Alongside stills, Mark was of course filming. Switching seamlessly between photography and video, he treated motion with the same discipline: steady compositions, long observations, and an understanding that real wildlife footage is built on patience, not coverage. Watching him move between the two mediums reinforced how closely they’re connected when the foundation is strong field awareness.
On the Water with Dalmatian Pelicans
Most morning and evening sessions took place from the boat, with one brief shore-based shoot — the “Yoga Pelican Session,” as Mark likes to call it — and long, quiet drifts across the lake’s glassy surface. Conditions were classic Kerkini: crisp winter air, muted tones, and occasional bursts of golden light that could transform the lake in seconds.
Adult pelicans with fully developed red throat pouches dominated the frame. Eye contact. Wing stretches. Takeoffs so slow and heavy that every frame felt earned.
Mark and the group worked quietly, often shooting in bursts of silence, exchanging quick glances that said “did you see that?”.



Ethics First, Always
As always, the priority was ethical wildlife photography.
The pelicans here are accustomed to boats and humans, but they are never taken for granted. Every decision — angle, distance, duration — was made with the birds’ comfort as the absolute priority. That mindset shaped not only the images produced, but the experience itself.
This is the Kerkini I want people to know.
Leaving with More Than Images
By the end of the week, Kerkini felt like a place we truly settled into — and yet it still managed to surprise us.
The pelicans gave us proximity, trust, and those rare, unrepeatable moments that stay with you long after the cards are backed up. Everyone left with strong portfolios, yes — but more importantly, with a deeper connection to Kerkini and the wildlife that makes this place what it is.
Weeks like this remind me why I keep returning here, season after season: to share Kerkini’s wonders with fellow photographers. Not for the photographs themselves — but for the meaning behind every moment in the field.
To the whole group: thank you for the trust, the openness, and the way you committed to the process. From the boat to the shore, from stills to video, you worked with focus, curiosity, and a genuine respect for the birds and the place. That mindset is what turns a trip into something meaningful.

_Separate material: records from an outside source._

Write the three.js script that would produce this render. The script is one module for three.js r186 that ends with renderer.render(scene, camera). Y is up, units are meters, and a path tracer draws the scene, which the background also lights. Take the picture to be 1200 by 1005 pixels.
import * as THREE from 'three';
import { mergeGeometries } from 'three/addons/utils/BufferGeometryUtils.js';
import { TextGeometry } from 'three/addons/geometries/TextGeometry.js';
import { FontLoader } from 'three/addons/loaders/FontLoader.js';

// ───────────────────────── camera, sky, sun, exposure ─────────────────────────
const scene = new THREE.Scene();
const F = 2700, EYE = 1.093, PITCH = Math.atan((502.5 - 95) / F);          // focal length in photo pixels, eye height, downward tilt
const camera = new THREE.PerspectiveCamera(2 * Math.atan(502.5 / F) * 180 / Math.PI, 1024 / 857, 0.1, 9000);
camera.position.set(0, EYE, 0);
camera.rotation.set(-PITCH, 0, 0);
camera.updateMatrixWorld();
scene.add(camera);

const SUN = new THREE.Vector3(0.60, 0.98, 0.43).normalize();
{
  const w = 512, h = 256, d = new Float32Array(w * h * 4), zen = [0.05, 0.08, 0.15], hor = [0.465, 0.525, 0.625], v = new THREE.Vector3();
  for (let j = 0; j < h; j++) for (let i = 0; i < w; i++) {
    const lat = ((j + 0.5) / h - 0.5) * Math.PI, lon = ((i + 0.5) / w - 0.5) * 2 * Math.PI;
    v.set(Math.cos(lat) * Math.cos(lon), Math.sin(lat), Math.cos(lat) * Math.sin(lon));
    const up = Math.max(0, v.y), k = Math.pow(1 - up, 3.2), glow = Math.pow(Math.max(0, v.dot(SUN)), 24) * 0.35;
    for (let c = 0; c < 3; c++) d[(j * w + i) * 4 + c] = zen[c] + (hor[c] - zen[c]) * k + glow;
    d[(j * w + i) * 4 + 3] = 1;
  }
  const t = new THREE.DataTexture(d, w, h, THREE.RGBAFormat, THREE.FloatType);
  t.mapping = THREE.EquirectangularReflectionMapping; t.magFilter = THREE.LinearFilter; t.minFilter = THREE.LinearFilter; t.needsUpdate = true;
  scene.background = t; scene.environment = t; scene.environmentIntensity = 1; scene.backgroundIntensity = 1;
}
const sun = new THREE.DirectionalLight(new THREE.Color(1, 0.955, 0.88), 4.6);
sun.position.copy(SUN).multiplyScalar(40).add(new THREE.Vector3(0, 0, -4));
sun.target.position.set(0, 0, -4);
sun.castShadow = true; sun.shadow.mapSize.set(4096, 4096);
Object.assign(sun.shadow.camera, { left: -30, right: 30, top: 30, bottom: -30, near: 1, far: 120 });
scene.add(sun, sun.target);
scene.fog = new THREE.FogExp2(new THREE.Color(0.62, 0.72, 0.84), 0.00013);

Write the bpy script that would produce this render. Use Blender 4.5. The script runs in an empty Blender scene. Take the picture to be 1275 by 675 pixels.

And a special thank you to Mark. Through the way he works, shares, and communicates his experiences, more people get to discover Lake Kerkini as a living ecosystem and a true sanctuary for Dalmatian Pelicans. What he shares and puts out into the world carries this lake far beyond its shores — to people who might otherwise never know it exists. For that, and for the respect he shows to the birds and the process, I’m genuinely grateful.
All images in this post were shot on an iPhone 17 Pro Max.